Nunca imaginava que ia acontecer. Quando eu vi, pensei que ia cobrir tudo de barro, pedra e lama.
Eu estava lá em casa na horta. Quando o avião (helicóptero) piscou a luz, tinha um campo ali, atrás daquela árvore. Ele pousou e eu vim cá ver o que era.
Disseram que era para voltar, avisando todo mundo que a represa tinha abrido. Eu avisei. Fui naquela rua, subi na outra, quando cheguei em casa, peguei os documentos, mas não consegui passar mais e dei volta por trás do cemitério. Os carros estavam lá em cima para levar a gente para Mariana. Achei que poderia ter morrido muita gente, mas aqui não morreu.


No dia (5 de novembro), acordei cinco horas. Fui lá embaixo no sítio, colhi o gado solteiro, voltei, tratei dos porcos, das galinhas, porque sempre de tarde eu chamo eles para contar. Assim eu fiz. Eu estava na horta mexendo, quando o avião piscou e vi que ia pousar.
O cara avisou e voltei rápido.

Verdura eu plantava para sobrar. O que eu trazia da cidade era só o sal e o óleo, que não tem jeito de a gente fazer. Sabão, a minha mulher fazia em casa. Carne, eu mato o porco e faço em casa. Colhia umas três dúzias de ovos por dia. Vendia tudo. A maior parte das galinhas eu tive que vender.

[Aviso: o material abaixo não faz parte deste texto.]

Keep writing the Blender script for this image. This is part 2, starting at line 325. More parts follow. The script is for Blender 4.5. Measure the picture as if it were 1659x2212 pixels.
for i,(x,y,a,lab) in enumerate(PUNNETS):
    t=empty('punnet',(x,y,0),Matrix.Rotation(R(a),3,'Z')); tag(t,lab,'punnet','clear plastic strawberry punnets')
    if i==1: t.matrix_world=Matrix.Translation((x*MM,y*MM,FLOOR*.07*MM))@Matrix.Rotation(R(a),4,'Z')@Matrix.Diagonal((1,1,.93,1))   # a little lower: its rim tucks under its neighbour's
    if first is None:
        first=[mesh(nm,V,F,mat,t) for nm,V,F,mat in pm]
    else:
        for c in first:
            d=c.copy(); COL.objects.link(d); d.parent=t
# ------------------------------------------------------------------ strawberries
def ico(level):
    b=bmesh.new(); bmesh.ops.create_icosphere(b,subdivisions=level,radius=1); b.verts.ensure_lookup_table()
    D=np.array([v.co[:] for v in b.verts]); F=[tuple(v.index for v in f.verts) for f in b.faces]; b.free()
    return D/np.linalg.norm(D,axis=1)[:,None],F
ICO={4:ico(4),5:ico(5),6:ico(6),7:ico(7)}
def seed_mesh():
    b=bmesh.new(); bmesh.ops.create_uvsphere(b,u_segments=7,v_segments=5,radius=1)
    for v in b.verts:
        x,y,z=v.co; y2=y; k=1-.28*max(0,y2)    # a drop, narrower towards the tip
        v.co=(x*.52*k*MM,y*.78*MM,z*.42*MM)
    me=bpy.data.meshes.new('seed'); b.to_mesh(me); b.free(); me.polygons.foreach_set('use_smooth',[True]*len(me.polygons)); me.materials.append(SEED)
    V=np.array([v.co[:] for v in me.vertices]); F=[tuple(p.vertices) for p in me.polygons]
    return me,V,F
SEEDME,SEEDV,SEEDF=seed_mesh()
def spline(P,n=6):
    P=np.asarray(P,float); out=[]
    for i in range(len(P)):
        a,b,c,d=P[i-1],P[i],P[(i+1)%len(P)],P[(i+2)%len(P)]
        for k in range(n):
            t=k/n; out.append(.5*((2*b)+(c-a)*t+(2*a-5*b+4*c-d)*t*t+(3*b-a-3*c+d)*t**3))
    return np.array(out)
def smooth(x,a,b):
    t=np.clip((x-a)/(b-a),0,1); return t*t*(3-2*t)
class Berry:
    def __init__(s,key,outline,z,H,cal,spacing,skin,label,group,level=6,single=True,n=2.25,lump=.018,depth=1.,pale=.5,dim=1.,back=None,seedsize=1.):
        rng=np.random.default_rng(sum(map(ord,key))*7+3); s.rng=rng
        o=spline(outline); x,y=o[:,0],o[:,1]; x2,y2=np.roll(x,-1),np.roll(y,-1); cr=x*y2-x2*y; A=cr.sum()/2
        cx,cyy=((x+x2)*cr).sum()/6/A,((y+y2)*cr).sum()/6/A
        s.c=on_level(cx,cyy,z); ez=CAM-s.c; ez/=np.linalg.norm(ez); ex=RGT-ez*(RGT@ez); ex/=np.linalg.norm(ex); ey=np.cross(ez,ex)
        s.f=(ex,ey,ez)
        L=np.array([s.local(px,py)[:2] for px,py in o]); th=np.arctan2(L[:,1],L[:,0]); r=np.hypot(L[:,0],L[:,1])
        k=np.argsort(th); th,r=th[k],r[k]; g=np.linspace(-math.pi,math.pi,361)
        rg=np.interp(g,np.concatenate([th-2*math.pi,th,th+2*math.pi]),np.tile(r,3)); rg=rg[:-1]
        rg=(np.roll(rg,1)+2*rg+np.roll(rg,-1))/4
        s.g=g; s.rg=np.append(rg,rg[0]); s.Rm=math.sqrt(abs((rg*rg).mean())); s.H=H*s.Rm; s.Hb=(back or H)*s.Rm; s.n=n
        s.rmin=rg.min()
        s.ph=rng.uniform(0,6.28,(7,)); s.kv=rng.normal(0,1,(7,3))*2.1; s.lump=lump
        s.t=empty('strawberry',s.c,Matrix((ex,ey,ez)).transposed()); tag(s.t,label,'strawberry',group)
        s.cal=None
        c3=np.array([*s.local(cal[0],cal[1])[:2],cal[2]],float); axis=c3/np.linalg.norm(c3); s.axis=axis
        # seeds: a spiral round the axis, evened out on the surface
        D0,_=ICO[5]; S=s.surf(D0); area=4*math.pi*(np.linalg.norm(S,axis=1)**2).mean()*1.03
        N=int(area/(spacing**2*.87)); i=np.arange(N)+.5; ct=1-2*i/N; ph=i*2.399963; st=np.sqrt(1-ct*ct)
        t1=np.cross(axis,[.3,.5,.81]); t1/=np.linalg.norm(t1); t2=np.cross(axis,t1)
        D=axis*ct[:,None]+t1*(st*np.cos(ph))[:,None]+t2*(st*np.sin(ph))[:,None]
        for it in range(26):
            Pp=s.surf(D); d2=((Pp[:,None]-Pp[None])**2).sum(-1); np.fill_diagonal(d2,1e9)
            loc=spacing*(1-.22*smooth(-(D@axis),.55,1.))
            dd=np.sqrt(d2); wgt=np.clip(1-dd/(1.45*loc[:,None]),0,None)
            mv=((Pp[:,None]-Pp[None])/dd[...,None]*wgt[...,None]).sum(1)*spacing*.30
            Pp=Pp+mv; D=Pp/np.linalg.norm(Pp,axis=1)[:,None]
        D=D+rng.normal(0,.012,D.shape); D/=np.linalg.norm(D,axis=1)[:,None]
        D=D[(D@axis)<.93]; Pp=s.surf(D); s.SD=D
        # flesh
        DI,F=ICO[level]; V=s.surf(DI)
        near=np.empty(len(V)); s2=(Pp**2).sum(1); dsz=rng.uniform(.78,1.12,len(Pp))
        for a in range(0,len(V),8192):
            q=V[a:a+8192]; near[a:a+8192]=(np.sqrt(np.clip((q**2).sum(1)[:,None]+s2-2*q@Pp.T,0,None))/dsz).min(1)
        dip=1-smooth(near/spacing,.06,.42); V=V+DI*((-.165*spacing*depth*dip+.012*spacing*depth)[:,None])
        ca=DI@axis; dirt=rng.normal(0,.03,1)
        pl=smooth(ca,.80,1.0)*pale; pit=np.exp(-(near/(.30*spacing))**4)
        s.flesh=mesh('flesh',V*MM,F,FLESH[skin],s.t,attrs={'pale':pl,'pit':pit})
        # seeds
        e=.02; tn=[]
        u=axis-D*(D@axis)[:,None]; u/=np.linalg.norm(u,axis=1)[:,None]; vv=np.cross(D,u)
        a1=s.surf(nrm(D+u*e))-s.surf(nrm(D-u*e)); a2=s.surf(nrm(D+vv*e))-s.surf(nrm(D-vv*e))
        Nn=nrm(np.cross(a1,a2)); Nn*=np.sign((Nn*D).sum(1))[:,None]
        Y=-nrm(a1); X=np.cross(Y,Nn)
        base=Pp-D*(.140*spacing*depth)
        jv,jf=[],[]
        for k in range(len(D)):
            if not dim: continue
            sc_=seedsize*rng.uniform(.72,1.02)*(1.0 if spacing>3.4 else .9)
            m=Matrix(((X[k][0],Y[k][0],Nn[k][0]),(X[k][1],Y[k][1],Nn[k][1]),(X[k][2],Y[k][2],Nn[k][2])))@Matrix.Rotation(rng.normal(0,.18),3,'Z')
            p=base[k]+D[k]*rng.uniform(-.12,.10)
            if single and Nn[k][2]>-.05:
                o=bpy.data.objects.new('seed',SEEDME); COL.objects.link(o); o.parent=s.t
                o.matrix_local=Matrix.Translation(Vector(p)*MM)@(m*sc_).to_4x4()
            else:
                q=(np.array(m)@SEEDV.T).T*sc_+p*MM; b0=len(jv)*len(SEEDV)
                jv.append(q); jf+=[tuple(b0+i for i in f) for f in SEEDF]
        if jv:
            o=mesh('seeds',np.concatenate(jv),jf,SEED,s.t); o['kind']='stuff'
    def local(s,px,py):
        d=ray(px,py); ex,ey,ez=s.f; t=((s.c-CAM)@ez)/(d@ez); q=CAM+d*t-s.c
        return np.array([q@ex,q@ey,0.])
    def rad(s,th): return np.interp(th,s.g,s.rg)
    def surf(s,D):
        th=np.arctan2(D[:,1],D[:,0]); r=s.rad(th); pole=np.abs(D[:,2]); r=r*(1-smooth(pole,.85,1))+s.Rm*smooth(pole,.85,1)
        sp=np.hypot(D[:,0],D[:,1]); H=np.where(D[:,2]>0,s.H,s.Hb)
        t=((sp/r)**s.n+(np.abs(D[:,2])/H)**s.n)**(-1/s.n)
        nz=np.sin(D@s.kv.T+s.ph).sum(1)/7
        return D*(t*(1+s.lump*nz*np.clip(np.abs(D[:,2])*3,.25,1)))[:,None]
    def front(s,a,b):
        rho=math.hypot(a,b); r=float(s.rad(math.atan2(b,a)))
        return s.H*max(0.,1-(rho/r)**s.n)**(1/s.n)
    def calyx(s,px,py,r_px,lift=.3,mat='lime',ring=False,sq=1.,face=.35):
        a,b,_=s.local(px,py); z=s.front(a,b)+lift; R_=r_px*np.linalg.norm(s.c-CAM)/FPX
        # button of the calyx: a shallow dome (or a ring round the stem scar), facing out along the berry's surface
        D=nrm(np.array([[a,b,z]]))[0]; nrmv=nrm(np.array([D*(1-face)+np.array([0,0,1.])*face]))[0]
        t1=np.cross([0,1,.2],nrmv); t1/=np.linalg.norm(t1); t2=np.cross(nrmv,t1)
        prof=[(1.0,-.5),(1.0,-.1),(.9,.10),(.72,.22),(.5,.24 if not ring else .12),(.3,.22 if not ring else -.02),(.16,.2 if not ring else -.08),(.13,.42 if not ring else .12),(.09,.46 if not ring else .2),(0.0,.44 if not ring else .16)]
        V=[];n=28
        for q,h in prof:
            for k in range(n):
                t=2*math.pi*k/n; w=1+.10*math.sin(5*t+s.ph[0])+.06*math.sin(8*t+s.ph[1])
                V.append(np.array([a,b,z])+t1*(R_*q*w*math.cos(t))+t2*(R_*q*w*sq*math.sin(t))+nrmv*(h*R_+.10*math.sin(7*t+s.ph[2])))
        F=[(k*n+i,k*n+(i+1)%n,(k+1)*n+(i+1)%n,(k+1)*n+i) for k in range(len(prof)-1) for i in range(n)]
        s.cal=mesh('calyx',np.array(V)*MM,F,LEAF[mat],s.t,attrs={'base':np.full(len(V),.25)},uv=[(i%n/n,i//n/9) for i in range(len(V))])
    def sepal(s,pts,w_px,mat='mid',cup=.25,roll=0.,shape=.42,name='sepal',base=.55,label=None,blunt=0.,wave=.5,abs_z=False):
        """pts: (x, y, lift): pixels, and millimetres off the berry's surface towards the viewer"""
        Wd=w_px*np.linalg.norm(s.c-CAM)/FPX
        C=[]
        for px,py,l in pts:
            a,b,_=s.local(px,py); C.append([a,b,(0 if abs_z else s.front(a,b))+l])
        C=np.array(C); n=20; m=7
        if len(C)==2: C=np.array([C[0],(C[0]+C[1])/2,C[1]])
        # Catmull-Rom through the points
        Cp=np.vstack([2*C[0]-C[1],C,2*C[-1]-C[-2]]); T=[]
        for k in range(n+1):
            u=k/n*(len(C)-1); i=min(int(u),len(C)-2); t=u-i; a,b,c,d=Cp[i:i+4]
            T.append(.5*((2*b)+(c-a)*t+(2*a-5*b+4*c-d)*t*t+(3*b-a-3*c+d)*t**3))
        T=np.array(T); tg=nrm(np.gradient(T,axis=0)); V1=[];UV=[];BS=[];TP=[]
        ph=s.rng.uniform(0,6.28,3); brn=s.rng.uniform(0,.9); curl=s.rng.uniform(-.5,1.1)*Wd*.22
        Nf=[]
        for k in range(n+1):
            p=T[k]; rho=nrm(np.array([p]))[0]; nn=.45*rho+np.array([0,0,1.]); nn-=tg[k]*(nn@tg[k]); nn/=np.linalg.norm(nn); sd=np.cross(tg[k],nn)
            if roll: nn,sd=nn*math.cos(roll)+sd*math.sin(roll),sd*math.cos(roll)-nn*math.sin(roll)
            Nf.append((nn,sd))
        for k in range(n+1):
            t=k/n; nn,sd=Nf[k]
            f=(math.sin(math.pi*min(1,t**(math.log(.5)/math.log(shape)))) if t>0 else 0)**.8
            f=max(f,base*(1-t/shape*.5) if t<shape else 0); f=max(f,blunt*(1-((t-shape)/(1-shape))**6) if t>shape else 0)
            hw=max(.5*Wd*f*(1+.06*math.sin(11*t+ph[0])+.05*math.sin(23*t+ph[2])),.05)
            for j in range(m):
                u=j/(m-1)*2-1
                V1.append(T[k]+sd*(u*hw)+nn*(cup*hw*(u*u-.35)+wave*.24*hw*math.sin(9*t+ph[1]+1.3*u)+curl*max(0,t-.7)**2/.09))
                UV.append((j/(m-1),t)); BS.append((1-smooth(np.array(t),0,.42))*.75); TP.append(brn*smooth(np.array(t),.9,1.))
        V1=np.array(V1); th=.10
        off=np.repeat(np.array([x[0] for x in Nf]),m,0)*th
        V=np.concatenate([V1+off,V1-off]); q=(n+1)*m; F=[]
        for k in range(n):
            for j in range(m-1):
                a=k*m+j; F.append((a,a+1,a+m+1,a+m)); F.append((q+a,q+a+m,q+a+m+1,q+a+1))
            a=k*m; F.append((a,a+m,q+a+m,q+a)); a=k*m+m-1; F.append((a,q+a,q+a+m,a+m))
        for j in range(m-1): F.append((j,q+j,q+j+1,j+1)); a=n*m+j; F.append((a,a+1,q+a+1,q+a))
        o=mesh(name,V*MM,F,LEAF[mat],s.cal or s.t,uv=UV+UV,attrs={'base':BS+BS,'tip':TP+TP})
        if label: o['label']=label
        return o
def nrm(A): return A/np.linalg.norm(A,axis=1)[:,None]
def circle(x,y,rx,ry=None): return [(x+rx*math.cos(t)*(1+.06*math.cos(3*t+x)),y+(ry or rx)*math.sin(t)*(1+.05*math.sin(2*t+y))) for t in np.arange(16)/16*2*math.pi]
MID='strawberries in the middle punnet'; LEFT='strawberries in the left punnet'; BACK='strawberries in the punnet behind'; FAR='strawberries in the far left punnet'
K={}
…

Ia uma vez no mês a Mariana. Agora eu tô lá, mas aborrecido. Cinco horas da manhã eu levantava, bebia o café, montava no burro e ia para baixo. Lá na pousada o café é só sete horas.
Às vezes quero sair cinco. Mas sem café eu não sei ficar. Para sair tenho que beber café. Tenho que merendar.

Tinha um bar ali, a gente ia jogar bola na quadra, depois para o boteco beber. Depois ia para quadra. Tomava um banho, jantava e ia dormir. Na roça tem mais liberdade. Lá (em Mariana), não. Passou de onze horas não pode fazer bagunça na rua mais. Aqui fazia forró na casa de um e de outro. Amanhecia o dia. Lá não pode fazer isso que os caras querem matar a gente.


Eu toco violão e bato pandeiro. Aprendi a tocar violão lá em São Paulo. Quando era jovem, fiquei muito tempo em São Paulo. Fui ganhar dinheiro. Comprei três sítios com o dinheiro de lá. Trabalhava de carpinteiro fazendo fôrma. Para baixo tenho dois sítios. Não sou estudado. Só assino meu nome. Não sei escrever, mas tenho muita terra. Muita terra e doze meninos.

Quando vou tomar uma cerveja tenho que tomar uma (cachaça) junto. Hoje (às 16h) já bebi três pingas. A cachaça boa é do Antônio de Adão, fica para baixo, em um lugar chamado Cuiabá. Também planto fumo. Seco a folha e depois tranço. Se alguém quiser comprar eu vendo.

O que mais vou sentir falta é de andar a cavalo na cavalgada. Sinto tristeza também porque não tem a liberdade de poder sentar, tomar cachaça, beber cerveja. Lá em Mariana sempre chega um enjoado e pede para pagar para ele. Aqui não tinha nada disso.